I first concerned myself with making sure I had one end of the flex track very well secured to the next section of track. Then I would slowly bend and fasten the flex track, always making sure to keep ties spaced well and that all important first connection very solid. Be slow and precise, a few extra minutes now saves hours of headaches in the coming years.

I concentrated on maintaining that good first connection and making a good curve, then after the section of flex track was down I would test fit the next piece and use my rail nips to trim as needed. If you are trying to pre-cut and measure I think you are setting yourself up for a nightmare of frustration.

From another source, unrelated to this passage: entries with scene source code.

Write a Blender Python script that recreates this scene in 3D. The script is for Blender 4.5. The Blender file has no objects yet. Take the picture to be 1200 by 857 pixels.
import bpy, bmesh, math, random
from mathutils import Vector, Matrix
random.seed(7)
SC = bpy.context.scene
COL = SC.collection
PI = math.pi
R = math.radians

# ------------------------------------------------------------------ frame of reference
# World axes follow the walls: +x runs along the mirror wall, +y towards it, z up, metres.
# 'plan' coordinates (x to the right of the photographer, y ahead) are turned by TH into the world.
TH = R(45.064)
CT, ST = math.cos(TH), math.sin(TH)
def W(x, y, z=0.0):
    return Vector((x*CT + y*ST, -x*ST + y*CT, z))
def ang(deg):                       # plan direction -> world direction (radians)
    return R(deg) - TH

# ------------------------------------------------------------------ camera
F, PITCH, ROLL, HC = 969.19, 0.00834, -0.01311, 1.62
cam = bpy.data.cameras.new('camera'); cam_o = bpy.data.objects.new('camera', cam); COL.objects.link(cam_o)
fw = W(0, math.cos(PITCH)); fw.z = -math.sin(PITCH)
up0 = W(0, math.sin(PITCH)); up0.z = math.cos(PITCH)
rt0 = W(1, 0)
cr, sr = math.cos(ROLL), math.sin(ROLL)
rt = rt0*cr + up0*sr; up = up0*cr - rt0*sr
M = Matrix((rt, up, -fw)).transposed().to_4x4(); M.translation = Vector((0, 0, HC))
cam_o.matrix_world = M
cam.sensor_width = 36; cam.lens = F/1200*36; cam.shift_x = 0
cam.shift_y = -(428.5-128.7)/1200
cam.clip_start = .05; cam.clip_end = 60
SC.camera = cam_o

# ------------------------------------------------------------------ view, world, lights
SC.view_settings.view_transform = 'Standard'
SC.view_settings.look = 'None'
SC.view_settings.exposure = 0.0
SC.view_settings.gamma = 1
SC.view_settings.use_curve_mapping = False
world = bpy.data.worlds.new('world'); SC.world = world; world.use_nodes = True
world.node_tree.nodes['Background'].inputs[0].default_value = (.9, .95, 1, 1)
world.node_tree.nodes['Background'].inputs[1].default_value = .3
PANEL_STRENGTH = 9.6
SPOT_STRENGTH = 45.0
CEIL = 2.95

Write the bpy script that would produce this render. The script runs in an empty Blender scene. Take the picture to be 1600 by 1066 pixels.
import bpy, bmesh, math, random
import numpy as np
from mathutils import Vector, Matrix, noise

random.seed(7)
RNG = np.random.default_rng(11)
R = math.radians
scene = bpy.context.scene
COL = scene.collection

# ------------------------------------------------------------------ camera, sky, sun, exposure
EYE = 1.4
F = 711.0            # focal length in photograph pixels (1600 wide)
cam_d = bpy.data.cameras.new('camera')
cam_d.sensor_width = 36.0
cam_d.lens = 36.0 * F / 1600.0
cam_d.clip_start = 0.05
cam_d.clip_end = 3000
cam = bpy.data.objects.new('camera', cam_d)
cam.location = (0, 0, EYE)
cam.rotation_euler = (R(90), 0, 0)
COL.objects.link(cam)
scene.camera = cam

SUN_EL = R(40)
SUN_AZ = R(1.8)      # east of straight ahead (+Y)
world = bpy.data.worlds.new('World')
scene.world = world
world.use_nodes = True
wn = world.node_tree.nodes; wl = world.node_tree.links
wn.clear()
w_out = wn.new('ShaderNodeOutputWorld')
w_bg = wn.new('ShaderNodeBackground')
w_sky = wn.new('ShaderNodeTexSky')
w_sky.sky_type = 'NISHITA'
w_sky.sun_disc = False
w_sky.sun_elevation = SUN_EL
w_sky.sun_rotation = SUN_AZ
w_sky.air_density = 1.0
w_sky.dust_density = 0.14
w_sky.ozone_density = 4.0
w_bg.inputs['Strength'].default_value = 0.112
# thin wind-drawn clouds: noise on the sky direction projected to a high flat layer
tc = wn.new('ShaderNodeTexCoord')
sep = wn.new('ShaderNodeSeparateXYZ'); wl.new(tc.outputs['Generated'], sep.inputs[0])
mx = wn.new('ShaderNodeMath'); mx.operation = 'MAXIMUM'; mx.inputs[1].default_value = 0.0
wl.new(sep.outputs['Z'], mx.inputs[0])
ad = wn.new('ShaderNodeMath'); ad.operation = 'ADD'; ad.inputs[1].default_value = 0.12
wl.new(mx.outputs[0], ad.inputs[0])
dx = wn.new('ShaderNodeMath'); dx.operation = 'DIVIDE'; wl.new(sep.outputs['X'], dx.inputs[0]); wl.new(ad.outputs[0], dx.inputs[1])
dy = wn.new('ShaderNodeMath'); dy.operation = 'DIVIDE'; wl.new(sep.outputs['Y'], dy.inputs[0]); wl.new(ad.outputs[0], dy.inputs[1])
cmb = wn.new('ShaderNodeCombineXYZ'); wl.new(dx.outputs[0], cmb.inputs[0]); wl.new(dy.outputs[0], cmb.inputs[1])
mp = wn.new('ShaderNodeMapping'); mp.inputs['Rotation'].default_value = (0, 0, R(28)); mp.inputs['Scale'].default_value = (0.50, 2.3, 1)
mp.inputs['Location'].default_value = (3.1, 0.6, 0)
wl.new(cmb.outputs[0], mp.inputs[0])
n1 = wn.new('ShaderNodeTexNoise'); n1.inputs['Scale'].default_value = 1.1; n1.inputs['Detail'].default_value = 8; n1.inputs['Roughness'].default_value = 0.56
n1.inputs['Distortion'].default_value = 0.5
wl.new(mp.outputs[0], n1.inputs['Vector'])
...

Something I learned to avoid was ever trying to connect flex-track sections to each other in the middle of a curve. IMHO it's best to have a piece of rigid sectional track in between them.
 
Here is my understanding of what you are asking: on a curved piece of track the length of the two rails will be different - how do I know what those lengths should be at a given radius over a specified degree of range so I can cut the inside rail to length and have it line up appropriately? Or, how do I compute the length of the two arcs (http://www.mathopenref.com/arclength.html).

You could mathematically compute this, or you could lay it out then cut the ends after marking them using a straight piece to position your marks.